Wednesday, 26 August 2015

Bobby Jones on the Pendulum Stroke

In putting, as in the full swing, there is more than one way to skin a cat--do people really skin cats?  We probably see more variations in grip, stance, posture, and stroke in putting than in any other part of the game.  It seems to me, that there continues to be a number of people who consider the perfect stroke to be a pendulum stroke.

That being the case, I think it is worthwhile examining what Bobby Jones had to say on the subject in his book Bobby Jones on Golf:

"There is one thing I wish people would stop talking about and writing about, because I think it causes much confusion in the beginner's mind.  I refer to the theory of the pendulum putting stroke.  It has been described and expressed in different ways, but when boiled down, each demonstration resolves itself into a thing absolutely impossible of accomplishment so long as human beings are built as we know them.

Unquestionably, a pendulum-like golf club with an absolutely true face, swung precisely along the line of the putt and suspended from a point exactly over the ball, furnishes the ideal conception of accurate striking.  But so long as human toes stick out in front, and until a golf club turns into a croquet mallet and can be swung backward between the legs, there is little hope that this can be attained.  For the present at least, it seems to me far better that we strive to find some way to improve our performance, using the method more or less familiar to us all...

The important considerations in putting are that the putter should be faced properly when it strikes the ball, and that, as it strikes, it should be moving in the direction of the hole.  If these two requirements are met, it makes no difference in the world whether or not the club was faced properly or moved along the projected line of the putt throughout the backswing."

There you have it; this advice is from, almost unquestionably, the greatest player ever to play the game, who also happened to have a degree in mechanical engineering, not to mention a degree in English literature from Harvard, and was a lawyer to boot--Mrs.

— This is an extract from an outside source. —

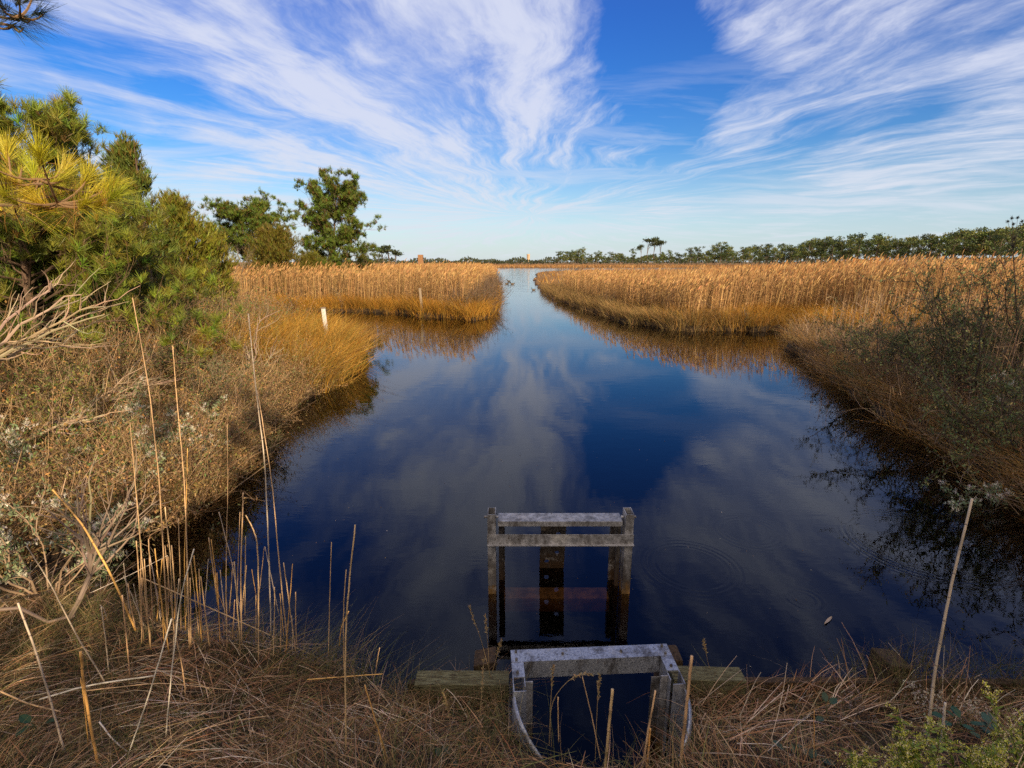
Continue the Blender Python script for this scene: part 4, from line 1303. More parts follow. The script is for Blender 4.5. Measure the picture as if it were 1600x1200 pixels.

Jones didn't raise no fool.  So, it might be wise to forget trying to make a pendulum stroke so long as your toes stick out in front of your body.  Better just to pick your line and knock it in the hole with a stroke that pretty much resembles your golf swing--only shorter.

Makes perfect sense to me.  But then, what do I know?  Take it from Bobby Jones, who wielded his famous putter, Calamity Jane, with pretty fair success.